[start]

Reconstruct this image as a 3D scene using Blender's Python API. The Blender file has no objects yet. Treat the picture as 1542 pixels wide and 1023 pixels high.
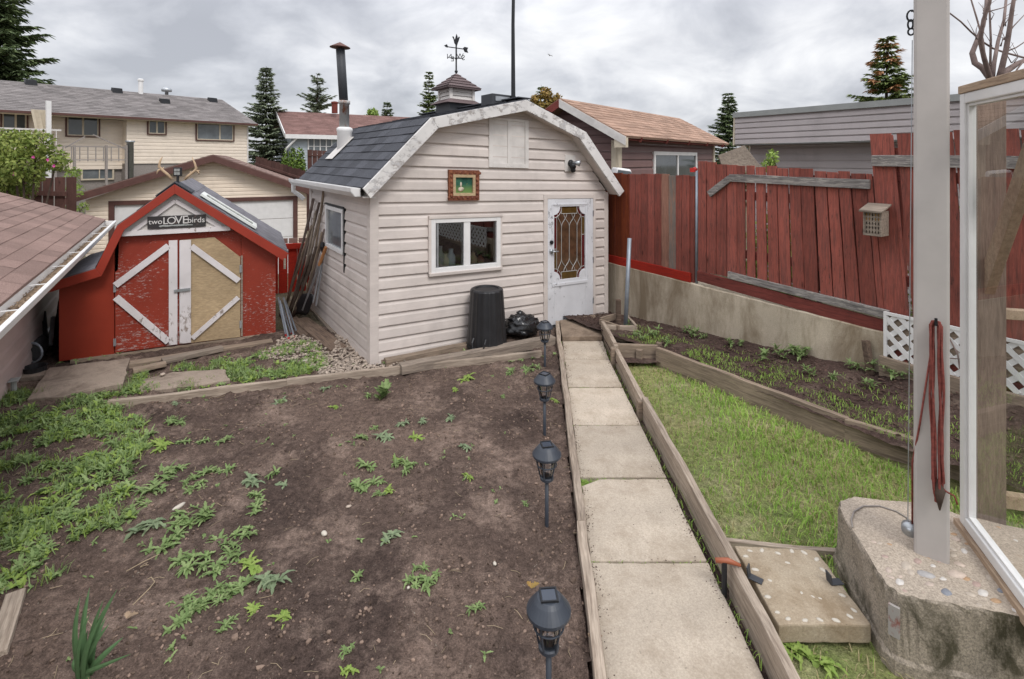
import bpy, math, random
import numpy as np
from mathutils import Vector, Matrix, noise
rnd = random.Random(7)
PI = math.pi
scene = bpy.context.scene
col = scene.collection
# ---------------------------------------------------------------- camera calibration (photo pixels -> rays)
F, CX, VH, HC = 790., 771., 240., 2.4
EYE = Vector((0, 0, HC))
def ray(u, v): return Vector(((u-CX)/F, 1., -(v-VH)/F))
def G(u, v, z):                       # point at height z seen at pixel (u, v)
    return EYE + ray(u, v)*((HC-z)*F/(v-VH))
def P(u, v, Y): return EYE + ray(u, v)*Y
class Fr:                             # upright local frame: x along ex, y away, z up; sh shears z for a leaning building
    def __init__(s, O, ex, sh=0):
        s.O = Vector(O); e = Vector((ex[0], ex[1], 0)).normalized(); s.ex = e; s.ey = Vector((-e.y, e.x, 0)); s.sh = sh
    def loc(s, p):
        d = Vector(p)-s.O; x = d.dot(s.ex); return Vector((x, d.dot(s.ey), d.z-s.sh*x))
    def world(s, p): return s.O+s.ex*p[0]+s.ey*p[1]+Vector((0, 0, p[2]+s.sh*p[0]))
    def on(s, u, v, axis=1, val=0.):
        a = s.loc(EYE); b = s.loc(EYE+ray(u, v)); t = (val-a[axis])/(b[axis]-a[axis]); return a+(b-a)*t
    def mat(s):
        return Matrix(((s.ex.x, s.ey.x, 0, s.O.x), (s.ex.y, s.ey.y, 0, s.O.y), (0, 0, 1, s.O.z), (0, 0, 0, 1)))
# ---------------------------------------------------------------- mesh builder
class MB:
    def __init__(s): s.v = []; s.f = []; s.m = []; s.mi = 0; s.sm = []; s.smooth = False
    def add(s, vs, fs):
        b = len(s.v); s.v += [tuple(p) for p in vs]
        for f in fs: s.f.append(tuple(i+b for i in f)); s.m.append(s.mi); s.sm.append(s.smooth)
    def quad(s, a, b, c, d): s.add([a, b, c, d], [(0, 1, 2, 3)])
    def tri(s, a, b, c): s.add([a, b, c], [(0, 1, 2)])
    def hexa(s, p):                   # 8 points: bottom ring 0-3, top ring 4-7
        s.add(p, [(3, 2, 1, 0), (4, 5, 6, 7), (0, 1, 5, 4), (1, 2, 6, 5), (2, 3, 7, 6), (3, 0, 4, 7)])
    def box(s, x0, x1, y0, y1, z0, z1):
        s.hexa([(x0, y0, z0), (x1, y0, z0), (x1, y1, z0), (x0, y1, z0), (x0, y0, z1), (x1, y0, z1), (x1, y1, z1), (x0, y1, z1)])
    def beam(s, p, q, w, h, up=(0, 0, 1)):
        p = Vector(p); q = Vector(q); d = (q-p).normalized(); up = Vector(up)
        sd = d.cross(up)
        if sd.length < 1e-4: sd = d.cross(Vector((1, 0, 0)))
        sd.normalize(); u = sd.cross(d).normalized(); a = sd*w/2; b = u*h/2
        s.hexa([p-a-b, p+a-b, q+a-b, q-a-b, p-a+b, p+a+b, q+a+b, q-a+b])
    def prism(s, poly, vec):          # planar polygon extruded by vec
        n = len(poly); poly = [Vector(p) for p in poly]; vec = Vector(vec)
        s.add(poly+[p+vec for p in poly], [tuple(range(n-1, -1, -1)), tuple(range(n, 2*n))]+[(i, (i+1) % n, n+(i+1) % n, n+i) for i in range(n)])
    def tube(s, pts, r, n=8, cap=True):
        pts = [Vector(p) for p in pts]; k = len(pts)
        rs = r if isinstance(r, (list, tuple)) else [r]*k
        rings = []; ref = Vector((0, 0, 1)); prev = None
        for i, p in enumerate(pts):
            d = (pts[min(i+1, k-1)]-pts[max(i-1, 0)]).normalized()
            if prev is None:
                a = d.cross(ref if abs(d.z) < .9 else Vector((1, 0, 0))).normalized()
            else:
                a = (prev-d*prev.dot(d)).normalized()
            prev = a; b = d.cross(a)
            rings.append([p+(a*math.cos(2*PI*j/n)+b*math.sin(2*PI*j/n))*rs[i] for j in range(n)])
        fs = []
        for i in range(k-1):
            for j in range(n): fs.append((i*n+j, i*n+(j+1) % n, (i+1)*n+(j+1) % n, (i+1)*n+j))
        if cap: fs += [tuple(range(n-1, -1, -1)), tuple((k-1)*n+j for j in range(n))]
        s.add([p for r_ in rings for p in r_], fs)
    def lathe(s, prof, n=20, c=(0, 0, 0)):
        k = len(prof); vs = []; fs = []
        for r, z in prof:
            for j in range(n): vs.append((c[0]+r*math.cos(2*PI*j/n), c[1]+r*math.sin(2*PI*j/n), c[2]+z))
        for i in range(k-1):
            for j in range(n): fs.append((i*n+j, i*n+(j+1) % n, (i+1)*n+(j+1) % n, (i+1)*n+j))
        fs += [tuple(range(n-1, -1, -1)), tuple((k-1)*n+j for j in range(n))]
        s.add(vs, fs)
    def blob(s, c, r, squash=(1, 1, 1), jit=.25, rot=0., lv=0):
        vs, fs = ICO[lv]; ca, sa = math.cos(rot), math.sin(rot); o = []
        for p in vs:
            k = r*(1+rnd.uniform(-jit, jit)); x, y, z = p[0]*k*squash[0], p[1]*k*squash[1], p[2]*k*squash[2]
            o.append((c[0]+x*ca-y*sa, c[1]+x*sa+y*ca, c[2]+z))
        s.add(o, fs)
    def build(s, name, mats, parent=None, sh=0, bevel=0, mw=None):
        v = [(p[0], p[1], p[2]+sh*p[0]) for p in s.v] if sh else s.v
        me = bpy.data.meshes.new(name); me.from_pydata(v, [], s.f)
        mats = mats if isinstance(mats, (list, tuple)) else [mats]
        for m in mats: me.materials.append(m)
        if any(s.m): me.polygons.foreach_set('material_index', s.m)
        if any(s.sm): me.polygons.foreach_set('use_smooth', s.sm)
        me.update()
        o = bpy.data.objects.new(name, me); col.objects.link(o)
        if parent is not None: o.parent = parent
        if mw is not None: o.matrix_world = mw
        if bevel:
            b = o.modifiers.new('bevel', 'BEVEL'); b.width = bevel; b.segments = 2; b.limit_method = 'ANGLE'; b.angle_limit = .6
        return o
def _ico(sub):
    import bmesh
    bm = bmesh.new(); bmesh.ops.create_icosphere(bm, subdivisions=sub, radius=1)
    r = ([tuple(v.co) for v in bm.verts], [tuple(v.index for v in f.verts) for f in bm.faces]); bm.free(); return r
ICO = [_ico(1), _ico(2)]
def tag(o, label=None, cat=None, group=None, kind=None):
    if label: o['label'] = label
    if cat: o['category'] = cat
    if group: o['group'] = group
    if kind: o['kind'] = kind
    return o
def thing(name, label, cat, fr=None, loc=None, group=None):
    o = bpy.data.objects.new(name, None); col.objects.link(o); o.empty_display_size = .1
    if fr is not None: o.matrix_world = fr.mat()
    elif loc is not None: o.location = loc
    return tag(o, label, cat, group)
def copy_tree(o, parent=None):
    c = o.copy(); col.objects.link(c)
    if parent is not None: c.parent = parent
    for ch in list(o.children): copy_tree(ch, c)
    return c
def basis(p, q, up=(0, 0, 1)):
    p = Vector(p); d = Vector(q)-p; L = d.length; x = d.normalized(); y = Vector(up).cross(x).normalized(); z = x.cross(y)
    return Matrix(((x.x, y.x, z.x, p.x), (x.y, y.y, z.y, p.y), (x.z, y.z, z.z, p.z), (0, 0, 0, 1))), L
def rough_board(L, w, h, jit=.004, seg=None):   # board along local x, top face at z=0, centred in y
    mb = MB(); n = seg or max(3, int(L/.16)); rings = []
    oy = oz = 0
    for i in range(n+1):
        x = L*i/n; oy = oy*.7+rnd.uniform(-jit, jit); oz = oz*.7+rnd.uniform(-jit, jit)
        rings.append([(x, -w/2+oy+rnd.uniform(-jit, jit)*.4, -h), (x, w/2+oy, -h), (x, w/2+oy+rnd.uniform(-jit, jit)*.4, oz), (x, -w/2+oy, oz+rnd.uniform(-jit, jit)*.5)])
    fs = [(3, 2, 1, 0), (4*n, 4*n+1, 4*n+2, 4*n+3)]
    for i in range(n):
        for j in range(4): fs.append((4*i+j, 4*i+(j+1) % 4, 4*i+4+(j+1) % 4, 4*i+4+j))
    mb.add([p for r in rings for p in r], fs); return mb
def plank(name, label, cat, p, q, w, h, m, group=None, up=(0, 0, 1), jit=.004):
    M, L = basis(p, q, up)
    return tag(rough_board(L, w, h, jit).build(name, m, bevel=.004, mw=M), label, cat, group)
# ---------------------------------------------------------------- materials
def nodes(m): m.use_nodes = True; nt = m.node_tree; return nt, nt.nodes, nt.links
class NT:
    def __init__(s, name):
        s.m = bpy.data.materials.new(name); s.m.use_nodes = True; s.nt = s.m.node_tree; s.N = s.nt.nodes; s.L = s.nt.links
        s.b = s.N['Principled BSDF']; s.out = s.N['Material Output']; s.tc = None
    def n(s, t, **k):
        o = s.N.new(t)
        for a, b in k.items(): setattr(o, a, b)
        return o
    def coord(s, stretch=(1, 1, 1)):
        if s.tc is None: s.tc = s.n('ShaderNodeTexCoord')
        mp = s.n('ShaderNodeMapping'); mp.inputs['Scale'].default_value = stretch; s.L.new(s.tc.outputs['Object'], mp.inputs['Vector']); return mp.outputs[0]
    def noise(s, scale, stretch=(1, 1, 1), detail=4, rough=.6, dist=0):
        o = s.n('ShaderNodeTexNoise'); o.inputs['Scale'].default_value = scale; o.inputs['Detail'].default_value = detail
        o.inputs['Roughness'].default_value = rough; o.inputs['Distortion'].default_value = dist; s.L.new(s.coord(stretch), o.inputs['Vector']); return o.outputs['Fac']
    def ramp(s, x, lo, hi, a=0., b=1.):
        o = s.n('ShaderNodeMapRange'); o.inputs[1].default_value = lo; o.inputs[2].default_value = hi; o.inputs[3].default_value = a; o.inputs[4].default_value = b
        s.L.new(x, o.inputs[0]); return o.outputs[0]
    def mix(s, fac, a, b, mode='MIX'):
        o = s.n('ShaderNodeMix', data_type='RGBA', blend_type=mode)
        for i, x in ((0, fac), (6, a), (7, b)):
            if isinstance(x, (int, float)): o.inputs[i].default_value = x
            elif isinstance(x, (tuple, list)): o.inputs[i].default_value = (*x[:3], 1)
            else: s.L.new(x, o.inputs[i])
        return o.outputs[2]
    def math(s, op, a, b=0.):
        o = s.n('ShaderNodeMath', operation=op)
        for i, x in ((0, a), (1, b)):
            if isinstance(x, (int, float)): o.inputs[i].default_value = x
            else: s.L.new(x, o.inputs[i])
        return o.outputs[0]
    def scale(s, c, f):               # colour times scalar
        o = s.n('ShaderNodeVectorMath', operation='SCALE')
        if isinstance(c, (tuple, list)): o.inputs[0].default_value = c[:3]
        else: s.L.new(c, o.inputs[0])
        if isinstance(f, (int, float)): o.inputs['Scale'].default_value = f
        else: s.L.new(f, o.inputs['Scale'])
        return o.outputs[0]
    def island(s, a, b):
        g = s.n('ShaderNodeNewGeometry'); return s.ramp(g.outputs['Random Per Island'], 0, 1, a, b)
    def objrand(s, a, b):
        g = s.n('ShaderNodeObjectInfo'); return s.ramp(g.outputs['Random'], 0, 1, a, b)
    def bump(s, h, strength=.3, dist=.01):
        o = s.n('ShaderNodeBump'); o.inputs['Strength'].default_value = strength; o.inputs['Distance'].default_value = dist
        s.L.new(h, o.inputs['Height']); s.L.new(o.outputs[0], s.b.inputs['Normal'])
    def done(s, c, rough=.8, spec=.3, metal=0):
        if isinstance(c, (tuple, list)): s.b.inputs['Base Color'].default_value = (*c[:3], 1)
        else: s.L.new(c, s.b.inputs['Base Color'])
        if isinstance(rough, (int, float)): s.b.inputs['Roughness'].default_value = rough
        else: s.L.new(rough, s.b.inputs['Roughness'])
        s.b.inputs['Specular IOR Level'].default_value = spec; s.b.inputs['Metallic'].default_value = metal
        return s.m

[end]

▶ [DO THIS] Only lines with the word "pixels" should be collected from the material.

▶ [CORRECT RESULT]
Reconstruct this image as a 3D scene using Blender's Python API. The Blender file has no objects yet. Treat the picture as 1542 pixels wide and 1023 pixels high.
# ---------------------------------------------------------------- camera calibration (photo pixels -> rays)